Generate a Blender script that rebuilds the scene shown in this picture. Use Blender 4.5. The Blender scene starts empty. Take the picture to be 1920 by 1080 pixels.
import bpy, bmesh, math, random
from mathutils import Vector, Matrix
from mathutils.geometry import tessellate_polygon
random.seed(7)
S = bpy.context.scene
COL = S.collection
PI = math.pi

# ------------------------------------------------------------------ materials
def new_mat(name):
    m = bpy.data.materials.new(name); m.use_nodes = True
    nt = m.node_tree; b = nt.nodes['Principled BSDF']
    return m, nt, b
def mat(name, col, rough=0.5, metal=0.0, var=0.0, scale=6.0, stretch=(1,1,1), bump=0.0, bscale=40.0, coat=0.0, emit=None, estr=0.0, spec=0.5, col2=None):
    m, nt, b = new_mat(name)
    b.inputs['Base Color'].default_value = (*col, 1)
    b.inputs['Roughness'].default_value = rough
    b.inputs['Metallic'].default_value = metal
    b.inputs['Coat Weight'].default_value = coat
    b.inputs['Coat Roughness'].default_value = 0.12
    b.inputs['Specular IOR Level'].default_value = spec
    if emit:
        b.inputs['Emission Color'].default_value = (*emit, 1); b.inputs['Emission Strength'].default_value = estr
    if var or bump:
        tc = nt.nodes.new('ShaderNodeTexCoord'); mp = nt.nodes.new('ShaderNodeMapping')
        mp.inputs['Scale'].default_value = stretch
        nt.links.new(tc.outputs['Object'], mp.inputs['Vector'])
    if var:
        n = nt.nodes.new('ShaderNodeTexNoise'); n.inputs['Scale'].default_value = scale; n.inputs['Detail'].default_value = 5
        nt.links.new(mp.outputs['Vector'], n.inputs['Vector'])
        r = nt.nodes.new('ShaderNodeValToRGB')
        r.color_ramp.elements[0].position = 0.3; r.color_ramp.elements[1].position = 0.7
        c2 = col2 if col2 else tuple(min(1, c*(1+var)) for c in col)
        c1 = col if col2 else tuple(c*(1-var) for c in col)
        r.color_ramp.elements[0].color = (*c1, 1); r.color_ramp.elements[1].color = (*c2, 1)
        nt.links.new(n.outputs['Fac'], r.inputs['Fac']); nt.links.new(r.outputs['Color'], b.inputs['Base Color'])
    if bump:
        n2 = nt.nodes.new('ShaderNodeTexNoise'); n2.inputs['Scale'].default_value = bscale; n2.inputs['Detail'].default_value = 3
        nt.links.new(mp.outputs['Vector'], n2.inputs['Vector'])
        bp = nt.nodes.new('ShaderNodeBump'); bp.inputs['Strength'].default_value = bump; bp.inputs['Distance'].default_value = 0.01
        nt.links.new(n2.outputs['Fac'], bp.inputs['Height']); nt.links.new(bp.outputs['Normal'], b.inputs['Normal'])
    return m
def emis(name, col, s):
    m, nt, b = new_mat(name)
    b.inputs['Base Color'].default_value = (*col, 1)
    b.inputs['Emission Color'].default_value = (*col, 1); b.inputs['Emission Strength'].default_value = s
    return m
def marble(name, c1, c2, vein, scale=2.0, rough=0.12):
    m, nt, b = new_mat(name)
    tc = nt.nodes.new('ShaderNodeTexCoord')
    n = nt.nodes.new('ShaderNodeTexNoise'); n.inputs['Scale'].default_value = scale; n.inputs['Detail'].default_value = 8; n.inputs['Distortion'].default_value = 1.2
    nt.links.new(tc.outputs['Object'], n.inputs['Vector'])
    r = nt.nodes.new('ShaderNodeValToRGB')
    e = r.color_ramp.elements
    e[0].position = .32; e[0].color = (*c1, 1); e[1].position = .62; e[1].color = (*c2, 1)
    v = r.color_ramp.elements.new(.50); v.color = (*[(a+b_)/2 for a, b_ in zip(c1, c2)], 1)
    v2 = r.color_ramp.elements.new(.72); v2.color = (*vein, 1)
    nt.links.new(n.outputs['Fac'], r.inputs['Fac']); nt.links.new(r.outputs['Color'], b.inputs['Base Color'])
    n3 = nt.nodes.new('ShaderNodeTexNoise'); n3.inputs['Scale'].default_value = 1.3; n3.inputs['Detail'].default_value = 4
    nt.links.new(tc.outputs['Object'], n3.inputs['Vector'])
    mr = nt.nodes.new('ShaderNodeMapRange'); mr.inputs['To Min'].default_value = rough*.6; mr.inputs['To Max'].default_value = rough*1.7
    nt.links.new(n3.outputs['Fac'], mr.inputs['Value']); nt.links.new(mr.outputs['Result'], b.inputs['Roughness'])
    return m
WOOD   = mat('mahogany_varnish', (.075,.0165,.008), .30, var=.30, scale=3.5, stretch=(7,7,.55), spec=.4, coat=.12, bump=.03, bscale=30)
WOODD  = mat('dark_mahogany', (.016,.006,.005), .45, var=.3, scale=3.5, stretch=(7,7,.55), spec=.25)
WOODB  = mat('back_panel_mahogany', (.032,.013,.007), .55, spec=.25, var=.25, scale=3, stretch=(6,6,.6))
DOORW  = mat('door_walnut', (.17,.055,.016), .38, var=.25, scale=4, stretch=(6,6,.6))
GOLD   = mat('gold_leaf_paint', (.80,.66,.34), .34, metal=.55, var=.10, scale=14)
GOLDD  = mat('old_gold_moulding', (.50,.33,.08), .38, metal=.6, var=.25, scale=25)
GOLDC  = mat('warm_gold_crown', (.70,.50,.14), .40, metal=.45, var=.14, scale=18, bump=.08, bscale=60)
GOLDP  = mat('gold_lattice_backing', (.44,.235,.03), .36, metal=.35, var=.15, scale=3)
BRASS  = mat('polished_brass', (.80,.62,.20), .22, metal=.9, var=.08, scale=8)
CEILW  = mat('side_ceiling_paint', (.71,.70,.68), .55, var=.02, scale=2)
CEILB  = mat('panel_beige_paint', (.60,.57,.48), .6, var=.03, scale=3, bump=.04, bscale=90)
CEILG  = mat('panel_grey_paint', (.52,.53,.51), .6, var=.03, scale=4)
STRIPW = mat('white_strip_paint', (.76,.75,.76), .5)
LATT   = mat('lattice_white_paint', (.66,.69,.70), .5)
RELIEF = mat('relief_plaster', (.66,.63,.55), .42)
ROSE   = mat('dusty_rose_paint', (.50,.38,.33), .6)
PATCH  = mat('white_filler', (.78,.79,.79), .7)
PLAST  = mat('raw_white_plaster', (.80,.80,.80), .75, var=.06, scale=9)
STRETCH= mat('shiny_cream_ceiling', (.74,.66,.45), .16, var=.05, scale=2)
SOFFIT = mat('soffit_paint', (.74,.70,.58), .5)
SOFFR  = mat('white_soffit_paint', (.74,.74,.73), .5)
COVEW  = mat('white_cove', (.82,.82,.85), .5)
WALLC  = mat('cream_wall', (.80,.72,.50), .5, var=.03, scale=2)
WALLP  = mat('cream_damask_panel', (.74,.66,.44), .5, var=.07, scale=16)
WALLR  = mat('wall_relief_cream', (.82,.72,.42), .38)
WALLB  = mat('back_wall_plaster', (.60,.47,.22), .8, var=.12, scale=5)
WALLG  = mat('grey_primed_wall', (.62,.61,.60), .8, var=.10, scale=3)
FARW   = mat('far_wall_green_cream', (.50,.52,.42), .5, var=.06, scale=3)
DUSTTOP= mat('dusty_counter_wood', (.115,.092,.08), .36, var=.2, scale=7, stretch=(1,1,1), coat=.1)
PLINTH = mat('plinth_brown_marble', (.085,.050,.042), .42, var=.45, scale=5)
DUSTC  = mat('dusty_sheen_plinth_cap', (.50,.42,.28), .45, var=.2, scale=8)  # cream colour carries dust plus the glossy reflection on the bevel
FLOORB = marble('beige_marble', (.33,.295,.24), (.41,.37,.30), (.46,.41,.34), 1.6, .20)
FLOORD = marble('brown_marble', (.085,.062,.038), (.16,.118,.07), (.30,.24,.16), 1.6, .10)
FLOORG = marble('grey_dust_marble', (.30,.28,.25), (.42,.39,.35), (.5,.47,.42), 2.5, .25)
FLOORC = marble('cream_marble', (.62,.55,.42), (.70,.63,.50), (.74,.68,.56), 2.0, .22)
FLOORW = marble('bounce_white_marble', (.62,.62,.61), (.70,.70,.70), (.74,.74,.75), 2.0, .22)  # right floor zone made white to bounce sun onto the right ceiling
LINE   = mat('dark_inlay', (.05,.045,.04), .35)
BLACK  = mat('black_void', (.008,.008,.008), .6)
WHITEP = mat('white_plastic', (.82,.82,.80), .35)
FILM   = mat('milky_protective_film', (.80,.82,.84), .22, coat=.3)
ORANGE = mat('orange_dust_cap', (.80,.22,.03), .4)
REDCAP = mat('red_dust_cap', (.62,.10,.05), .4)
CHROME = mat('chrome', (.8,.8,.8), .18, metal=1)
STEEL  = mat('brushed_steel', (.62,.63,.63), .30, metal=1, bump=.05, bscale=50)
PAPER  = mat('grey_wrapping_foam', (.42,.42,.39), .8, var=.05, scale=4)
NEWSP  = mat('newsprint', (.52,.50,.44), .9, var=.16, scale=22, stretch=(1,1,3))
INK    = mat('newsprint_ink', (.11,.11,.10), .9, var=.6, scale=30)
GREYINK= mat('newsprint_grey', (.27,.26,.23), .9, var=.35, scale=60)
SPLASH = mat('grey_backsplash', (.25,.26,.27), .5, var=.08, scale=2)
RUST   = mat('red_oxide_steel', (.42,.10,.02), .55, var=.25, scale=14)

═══

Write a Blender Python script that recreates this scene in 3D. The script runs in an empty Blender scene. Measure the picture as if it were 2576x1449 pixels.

═══

=== Instructions to follow ===
Repeat exactly the lines from the one containing "Generate a Blender" to the one containing "PI = math.pi", both lines included, and nothing else.

=== Result of the exercise ===
Generate a Blender script that rebuilds the scene shown in this picture. Use Blender 4.5. The Blender scene starts empty. Take the picture to be 1920 by 1080 pixels.
import bpy, bmesh, math, random
from mathutils import Vector, Matrix
from mathutils.geometry import tessellate_polygon
random.seed(7)
S = bpy.context.scene
COL = S.collection
PI = math.pi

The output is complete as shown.